Are You Ready For The Avatar Backlash?

James Cameron's Avatar is as unknown to most Americans as the distant planet Pandora, but among the people who've obsessed about this space epic for a decade, there's talk of a backlash. And Avatar fans now have a nickname: Avatards.

We've had a few conversations in the past few days with Comic Con-goers who professed to be a tad disappointed with the footage that was screened on Thursday — but only because expectations were jacked up so high. Blame Cameron, who's been saying for a year that his footage would revolutionize 3-D filmmaking, to the point where movies would be divided into Before Avatar and After Avatar. Or blame the Time Magazine reporter who saw similar footage in March, and wrote:

I couldn't tell what was real and what was animated—even knowing that the 9-ft.-tall blue, dappled dude couldn't possibly be real. The scenes were so startling and absorbing that the following morning, I had the peculiar sensation of wanting to return there, as if Pandora were real.

Cameron wasn't surprised. One theory, he says, is that 3-D viewing "is so close to a real experience that it actually triggers memory creation in a way that 2-D viewing doesn't." His own theory is that stereoscopic viewing uses more neurons. That's possible. After watching all that 3-D, I was a bit wiped out. I was also totally entertained.

The consensus among the people who saw Thursday night's footage was that it was glorious and eye-popping — but they had no trouble telling the CG animation from reality, especially in the scene where live actors are interacting with the CG animated avatars. And the 3-D didn't seem to add all that much to the viewing experience. The footage was great, but not quite photorealistic. At the same time, as my colleague Lauren puts it to me, "There was no uncanny valley."

The criticisms boiled down to saying that the Avatar footage was better than the CG people had seen in the past — but not the massive world-shattering change we'd been promised.

Even the people we talked to who professed to be let down slightly by the Avatar footage prefaced their remarks with "I'm sure it'll be a great movie, but —" or "I still think it'll be a huge hit, but —" So as backlashes go, this one is relatively mild — and probably healthy, since the movie should be building buzz this fall, and it's best to get any hype correction out of the way this summer.

But still, there was a noticeable move to get people to downgrade their Avatar expectations after the footage was shown. Over at Aintitcool, Quint wrote:

What I saw were glimpses at a fantastic bit of storytelling, a rich fantasy tale, by a master of the artform, but the CGI creatures and characters are just that. They're amazingly executed, no doubt, but it's not like when you saw your first CG dinosaur and you said, "This is a game changer" to yourself.

CHUD was even harsher:

It's not that Avatar wasn't a hit, it just wasn't the grand slam everyone expected. I've talked to a number of people - fans and people in the industry - who were a little underwhelmed by the 24 minutes of footage. No one disliked it, but the weight of expectations kept the film from really taking off. And that, frankly, is no excuse. You either walk out of San Diego with major buzz or you don't. Avatar may be walking out of San Diego with fourth place.

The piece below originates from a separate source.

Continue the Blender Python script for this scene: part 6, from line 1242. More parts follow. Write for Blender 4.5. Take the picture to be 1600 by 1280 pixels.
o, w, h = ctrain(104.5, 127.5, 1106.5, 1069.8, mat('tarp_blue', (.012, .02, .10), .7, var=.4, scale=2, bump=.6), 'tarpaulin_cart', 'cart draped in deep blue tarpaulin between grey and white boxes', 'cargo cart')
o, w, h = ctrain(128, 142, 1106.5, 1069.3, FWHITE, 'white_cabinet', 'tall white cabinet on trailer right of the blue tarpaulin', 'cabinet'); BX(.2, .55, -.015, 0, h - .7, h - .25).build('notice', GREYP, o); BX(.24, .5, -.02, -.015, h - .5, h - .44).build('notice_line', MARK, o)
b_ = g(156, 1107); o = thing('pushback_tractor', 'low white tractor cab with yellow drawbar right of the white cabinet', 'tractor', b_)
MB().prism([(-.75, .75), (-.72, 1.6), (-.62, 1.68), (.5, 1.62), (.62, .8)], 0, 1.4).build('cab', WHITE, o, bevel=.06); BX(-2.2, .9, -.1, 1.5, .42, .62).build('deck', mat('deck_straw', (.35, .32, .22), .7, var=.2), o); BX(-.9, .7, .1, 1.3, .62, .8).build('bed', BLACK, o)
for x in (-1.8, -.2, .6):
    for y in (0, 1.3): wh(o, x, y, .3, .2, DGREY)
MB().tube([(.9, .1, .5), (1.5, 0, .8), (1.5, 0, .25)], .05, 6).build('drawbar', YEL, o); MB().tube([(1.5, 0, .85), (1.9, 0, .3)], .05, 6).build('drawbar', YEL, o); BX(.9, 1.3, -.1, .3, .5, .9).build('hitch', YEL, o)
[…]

The word "hype" has been bandied about on some blogs and message boards. For example, Latino Review wrote yesterday:

Despite the Avatar hype, most people I've talked to think Iron Man 2 is going to steal the show.

My favorite online Avatar discussion, though, comes from the comment thread at Awards Daily, where everyone pretty much agrees the movie's been overhyped somewhat (not visually, since we've seen so little imagery up till now, but in some of Cameron's hyperbole.) And they coin the term "Avatards" to describe the movie's staunch supporters — with some people happy identifying themselves by that title.

Writes one person named Bambi:

I'm an Avatard, but lets lower expectations here because overhype is always undoing. So far, I haven`t seen a single design that is never-seen-before, story sounds rehashed and it seems that advanced 3D is the only thing that makes it a spectacle above anything else this year... I rememeber how excited Internet geeks were over The Watchmen trailer attached to TDK while it was obvious from crowd`s indifferent reaction that they didn`t know what to make of it. We know how that one turned out. And don`t get me started on "bar is raised so high that there is no bar" Joel Silver`s hype for Matrix:Reloaded and Revolutions (plus Time rave of its footage) and "directors will give up when they see King Kong" Philippa Boyens hype for King Kong (plus obligatory Time rave).

As I said, as backlashes go, it's a fairly minor one. But what I really want to know is, where's my "I'm An Avatard" T-shirt? Or maybe a T-shirt that says, "Obligatory Time Rave."